Quote the whole listing exactly. Leave the pictures out of your copy.

_____

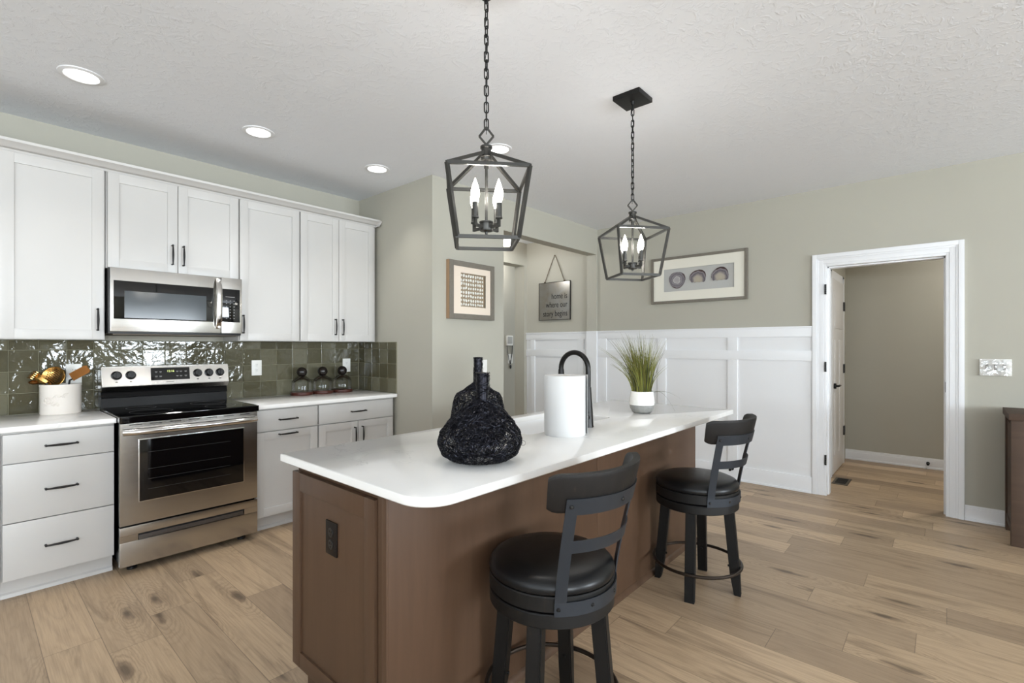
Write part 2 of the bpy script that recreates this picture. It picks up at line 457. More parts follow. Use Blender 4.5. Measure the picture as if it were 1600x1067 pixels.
# walls behind the camera with their windows
def holed(axis, c0, c1, lo, hi, holes):
    """wall slab along x or y with rectangular holes (a0,a1,z0,z1)"""
    m = MB(); a = lo
    def bx(a0, a1, z0, z1):
        if axis == 'x': m.box(a0, a1, c0, c1, z0, z1)
        else: m.box(c0, c1, a0, a1, z0, z1)
    for h in sorted(holes):
        bx(a, h[0], 0, CH)
        if h[2] > 0: bx(h[0], h[1], 0, h[2])
        bx(h[0], h[1], h[3], CH); a = h[1]
    bx(a, hi, 0, CH); return m
rear_h = [(-3.25, -.55, .55, 2.25), (2.25, 4.15, .75, 2.3)]
left_h = [(-4.95, -2.25, .55, 2.25), (-1.05, 1.65, .55, 2.25)]
struct('wall_rear', holed('x', RY - .12, RY, LX - .12, XF + .12, rear_h), 'wall')
struct('wall_left', holed('y', LX - .12, LX, RY, YW, left_h), 'wall')
M['pane'] = clear('window glass')
def window(i, axis, h):
    a0, a1, z0, z1 = h; m = MB(); p = MB()
    def bx(mm, u0, u1, w0, w1, z0, z1):
        if axis == 'x': mm.box(u0, u1, RY + w0, RY + w1, z0, z1)
        else: mm.box(LX + w0, LX + w1, u0, u1, z0, z1)
    for (u0, u1, q0, q1) in ((a0 - .07, a0 + .03, z0 - .07, z1 + .07), (a1 - .03, a1 + .07, z0 - .07, z1 + .07), (a0, a1, z0 - .07, z0 + .03), (a0, a1, z1 - .03, z1 + .07),
                             ((a0 + a1) / 2 - .03, (a0 + a1) / 2 + .03, z0, z1), (a0, a1, (z0 + z1) / 2 - .02, (z0 + z1) / 2 + .02)):
        bx(m, u0, u1, 0, .02, q0, q1)
    bx(p, a0, a1, -.09, -.085, z0, z1)
    f = struct('window_%d' % i, m, 'white_trim'); p.build('pane', 'pane', f)
for i, h in enumerate(rear_h): window(i + 1, 'x', h)
for i, h in enumerate(left_h): window(i + 3, 'y', h)

# wainscot boards (board and batten) on the right wall, jamb and hall back wall
def boards_x(name, xs, y0, y1, stiles, extra=None):
    """white panelling on a wall facing -X whose plastered face is at xs"""
    m = MB(); m.box(xs - .006, xs + .002, y0, y1, 0, 1.50)
    m.box(xs - .020, xs, y0, y1, 1.42, 1.505, .0015); m.box(xs - .030, xs, y0, y1, 1.503, 1.516, .002)
    m.box(xs - .020, xs, y0, y1, 1.20, 1.29, .0015); m.box(xs - .020, xs, y0, y1, 0, .145, .0015); m.box(xs - .03, xs, y0, y1, 0, .018, .004)
    for a, b in stiles: m.box(xs - .0195, xs, a, b, .1, 1.45, .001)
    if extra: extra(m)
    return struct(name, m, 'white_trim')
boards_x('trim_1', XF, .895, YB - .002, [(3.018, 3.146), (2.277, 2.37), (1.536, 1.63)])
boards_x('trim_2', 5.19, 3.282, 4.308, [(4.16, 4.235), (3.375, 3.46)])
m = MB(); m.box(5.09, 5.0995, 3.1502, 3.285, 0, 1.505); m.box(5.09, 5.125, 3.1400, 3.1498, 0, 1.505); m.box(5.082, 5.11, 3.132, 3.285, 1.503, 1.516)
struct('trim_3', m, 'white_trim')

# doorway casing
D0, D1, DT = -.01, .785, 2.045
m = MB()
for a, b, p in ((.006, .022, .010), (.022, .060, .014), (.060, .074, .018), (.074, .108, .024)):
    e = .0015
    m.box(XF - p, XF + .002, D1 + a, D1 + b, 0, DT + b, e); m.box(XF - p, XF + .002, D0 - b, D0 - a, 0, DT + b, e)
    m.box(XF - p, XF + .002, D0 - a, D1 + a, DT + a, DT + b, e)
struct('trim_4', m, 'white_trim')
m = MB(); m.box(5.122, 5.262, D1, D1 + .018, 0, DT + .018, .001); m.box(5.122, 5.262, D0 - .018, D0, 0, DT + .018, .001); m.box(5.122, 5.262, D0, D1, DT, DT + .018, .001)
m.box(5.175, 5.262, D1 - .012, D1, 0, DT, .001); m.box(5.175, 5.262, D0, D0 + .012, 0, DT, .001); m.box(5.175, 5.262, D0, D1, DT - .012, DT, .001)
jamb = struct('trim_5', m, 'white_trim')
for z in (1.84, 1.15, .32):
    h = MB(); y = D1 + .006
    for k in range(5): h.cyl((5.112, y, z - .045 + k * .018), (5.112, y, z - .045 + k * .018 + .0165), .008, n=10)
    h.box(5.114, 5.124, y - .004, y + .006, z - .04, z + .04)
    h.build('door_hinge', 'hinge', jamb, label='black hinge')
MB().box(5.145, 5.17, D0 - .001, D0 + .003, .97, 1.05, .001).build('strike_plate', 'pull', jamb, label='dark strike plate')

def baseboard(name, axis, face, a0, a1, sgn):
    """baseboard against a wall face; sgn = direction into the room"""
    m = MB()
    for p, z0, z1 in ((.016, 0, .088), (.012, .088, .102), (.008, .102, .115), (.024, 0, .018)):
        lo, hi = sorted((face, face + sgn * p))
        if axis == 'y': m.box(lo, hi, a0, a1, z0, z1, .0015)
        else: m.box(a0, a1, lo, hi, z0, z1, .0015)
    return struct(name, m, 'white_trim')
baseboard('baseboard_right', 'y', XF, RY, D0 - .11, -1)
baseboard('baseboard_utility_back', 'y', 6.99, -1.5, .88, -1)
baseboard('baseboard_utility_left', 'x', .88, 5.264, 5.845, -1)
baseboard('baseboard_pantry', 'x', YB, XR + .0, 3.445, -1)
baseboard('baseboard_pantry_side', 'y', XR, YB, 3.6, -1)

# utility room door in its left wall
m = MB()
for a, b in ((5.85, 5.94), (6.66, 6.75)): m.box(a, b, .862, .88, 0, 2.12, .003); m.box(a + .02, b - .02, .856, .87, 0, 2.10, .003)
m.box(5.85, 6.75, .862, .88, 2.035, 2.12, .003)
struct('trim_6', m, 'white_trim')
d = struct('door_1', MB().box(5.943, 6.657, .855, .875, .012, 2.033, .002), 'doorpaint')
pm = MB()
for x0, x1, z0, z1 in ((6.03, 6.57, 1.52, 1.92), (6.03, 6.27, .2, 1.40), (6.33, 6.57, .2, 1.40)):
    for k in (0, 1):
        o_ = k * .035; pm.box(x0 + o_, x1 - o_, .849 - k * .001, .857, z0 + o_, z1 - o_, .004)
pm.build('raised_panels', 'doorpaint', d)
h = MB(); h.cyl((6.01, .855, .92), (6.01, .835, .92), .028); h.cyl((6.01, .84, .92), (6.01, .815, .92), .01); h.tube([(6.01, .815, .92), (6.06, .812, .923), (6.13, .812, .92)], [.011, .010, .007])
h.build('lever_handle', 'hinge', d, label='black lever handle')
for z in (1.78, 1.08, .38): MB().box(6.625, 6.685, .842, .8555, z - .05, z + .05, .002).build('hinge', 'hinge', d)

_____

> **WRITTEN SOLUTION**
Write part 2 of the bpy script that recreates this picture. It picks up at line 457. More parts follow. Use Blender 4.5. Measure the picture as if it were 1600x1067 pixels.
# walls behind the camera with their windows
def holed(axis, c0, c1, lo, hi, holes):
    """wall slab along x or y with rectangular holes (a0,a1,z0,z1)"""
    m = MB(); a = lo
    def bx(a0, a1, z0, z1):
        if axis == 'x': m.box(a0, a1, c0, c1, z0, z1)
        else: m.box(c0, c1, a0, a1, z0, z1)
    for h in sorted(holes):
        bx(a, h[0], 0, CH)
        if h[2] > 0: bx(h[0], h[1], 0, h[2])
        bx(h[0], h[1], h[3], CH); a = h[1]
    bx(a, hi, 0, CH); return m
rear_h = [(-3.25, -.55, .55, 2.25), (2.25, 4.15, .75, 2.3)]
left_h = [(-4.95, -2.25, .55, 2.25), (-1.05, 1.65, .55, 2.25)]
struct('wall_rear', holed('x', RY - .12, RY, LX - .12, XF + .12, rear_h), 'wall')
struct('wall_left', holed('y', LX - .12, LX, RY, YW, left_h), 'wall')
M['pane'] = clear('window glass')
def window(i, axis, h):
    a0, a1, z0, z1 = h; m = MB(); p = MB()
    def bx(mm, u0, u1, w0, w1, z0, z1):
        if axis == 'x': mm.box(u0, u1, RY + w0, RY + w1, z0, z1)
        else: mm.box(LX + w0, LX + w1, u0, u1, z0, z1)
    for (u0, u1, q0, q1) in ((a0 - .07, a0 + .03, z0 - .07, z1 + .07), (a1 - .03, a1 + .07, z0 - .07, z1 + .07), (a0, a1, z0 - .07, z0 + .03), (a0, a1, z1 - .03, z1 + .07),
                             ((a0 + a1) / 2 - .03, (a0 + a1) / 2 + .03, z0, z1), (a0, a1, (z0 + z1) / 2 - .02, (z0 + z1) / 2 + .02)):
        bx(m, u0, u1, 0, .02, q0, q1)
    bx(p, a0, a1, -.09, -.085, z0, z1)
    f = struct('window_%d' % i, m, 'white_trim'); p.build('pane', 'pane', f)
for i, h in enumerate(rear_h): window(i + 1, 'x', h)
for i, h in enumerate(left_h): window(i + 3, 'y', h)

# wainscot boards (board and batten) on the right wall, jamb and hall back wall
def boards_x(name, xs, y0, y1, stiles, extra=None):
    """white panelling on a wall facing -X whose plastered face is at xs"""
    m = MB(); m.box(xs - .006, xs + .002, y0, y1, 0, 1.50)
    m.box(xs - .020, xs, y0, y1, 1.42, 1.505, .0015); m.box(xs - .030, xs, y0, y1, 1.503, 1.516, .002)
    m.box(xs - .020, xs, y0, y1, 1.20, 1.29, .0015); m.box(xs - .020, xs, y0, y1, 0, .145, .0015); m.box(xs - .03, xs, y0, y1, 0, .018, .004)
    for a, b in stiles: m.box(xs - .0195, xs, a, b, .1, 1.45, .001)
    if extra: extra(m)
    return struct(name, m, 'white_trim')
boards_x('trim_1', XF, .895, YB - .002, [(3.018, 3.146), (2.277, 2.37), (1.536, 1.63)])
boards_x('trim_2', 5.19, 3.282, 4.308, [(4.16, 4.235), (3.375, 3.46)])
m = MB(); m.box(5.09, 5.0995, 3.1502, 3.285, 0, 1.505); m.box(5.09, 5.125, 3.1400, 3.1498, 0, 1.505); m.box(5.082, 5.11, 3.132, 3.285, 1.503, 1.516)
struct('trim_3', m, 'white_trim')

# doorway casing
D0, D1, DT = -.01, .785, 2.045
m = MB()
for a, b, p in ((.006, .022, .010), (.022, .060, .014), (.060, .074, .018), (.074, .108, .024)):
    e = .0015
    m.box(XF - p, XF + .002, D1 + a, D1 + b, 0, DT + b, e); m.box(XF - p, XF + .002, D0 - b, D0 - a, 0, DT + b, e)
    m.box(XF - p, XF + .002, D0 - a, D1 + a, DT + a, DT + b, e)
struct('trim_4', m, 'white_trim')
m = MB(); m.box(5.122, 5.262, D1, D1 + .018, 0, DT + .018, .001); m.box(5.122, 5.262, D0 - .018, D0, 0, DT + .018, .001); m.box(5.122, 5.262, D0, D1, DT, DT + .018, .001)
m.box(5.175, 5.262, D1 - .012, D1, 0, DT, .001); m.box(5.175, 5.262, D0, D0 + .012, 0, DT, .001); m.box(5.175, 5.262, D0, D1, DT - .012, DT, .001)
jamb = struct('trim_5', m, 'white_trim')
for z in (1.84, 1.15, .32):
    h = MB(); y = D1 + .006
    for k in range(5): h.cyl((5.112, y, z - .045 + k * .018), (5.112, y, z - .045 + k * .018 + .0165), .008, n=10)
    h.box(5.114, 5.124, y - .004, y + .006, z - .04, z + .04)
    h.build('door_hinge', 'hinge', jamb, label='black hinge')
MB().box(5.145, 5.17, D0 - .001, D0 + .003, .97, 1.05, .001).build('strike_plate', 'pull', jamb, label='dark strike plate')

def baseboard(name, axis, face, a0, a1, sgn):
    """baseboard against a wall face; sgn = direction into the room"""
    m = MB()
    for p, z0, z1 in ((.016, 0, .088), (.012, .088, .102), (.008, .102, .115), (.024, 0, .018)):
        lo, hi = sorted((face, face + sgn * p))
        if axis == 'y': m.box(lo, hi, a0, a1, z0, z1, .0015)
        else: m.box(a0, a1, lo, hi, z0, z1, .0015)
    return struct(name, m, 'white_trim')
baseboard('baseboard_right', 'y', XF, RY, D0 - .11, -1)
baseboard('baseboard_utility_back', 'y', 6.99, -1.5, .88, -1)
baseboard('baseboard_utility_left', 'x', .88, 5.264, 5.845, -1)
baseboard('baseboard_pantry', 'x', YB, XR + .0, 3.445, -1)
baseboard('baseboard_pantry_side', 'y', XR, YB, 3.6, -1)

# utility room door in its left wall
m = MB()
for a, b in ((5.85, 5.94), (6.66, 6.75)): m.box(a, b, .862, .88, 0, 2.12, .003); m.box(a + .02, b - .02, .856, .87, 0, 2.10, .003)
m.box(5.85, 6.75, .862, .88, 2.035, 2.12, .003)
struct('trim_6', m, 'white_trim')
d = struct('door_1', MB().box(5.943, 6.657, .855, .875, .012, 2.033, .002), 'doorpaint')
pm = MB()
for x0, x1, z0, z1 in ((6.03, 6.57, 1.52, 1.92), (6.03, 6.27, .2, 1.40), (6.33, 6.57, .2, 1.40)):
    for k in (0, 1):
        o_ = k * .035; pm.box(x0 + o_, x1 - o_, .849 - k * .001, .857, z0 + o_, z1 - o_, .004)
pm.build('raised_panels', 'doorpaint', d)
h = MB(); h.cyl((6.01, .855, .92), (6.01, .835, .92), .028); h.cyl((6.01, .84, .92), (6.01, .815, .92), .01); h.tube([(6.01, .815, .92), (6.06, .812, .923), (6.13, .812, .92)], [.011, .010, .007])
h.build('lever_handle', 'hinge', d, label='black lever handle')
for z in (1.78, 1.08, .38): MB().box(6.625, 6.685, .842, .8555, z - .05, z + .05, .002).build('hinge', 'hinge', d)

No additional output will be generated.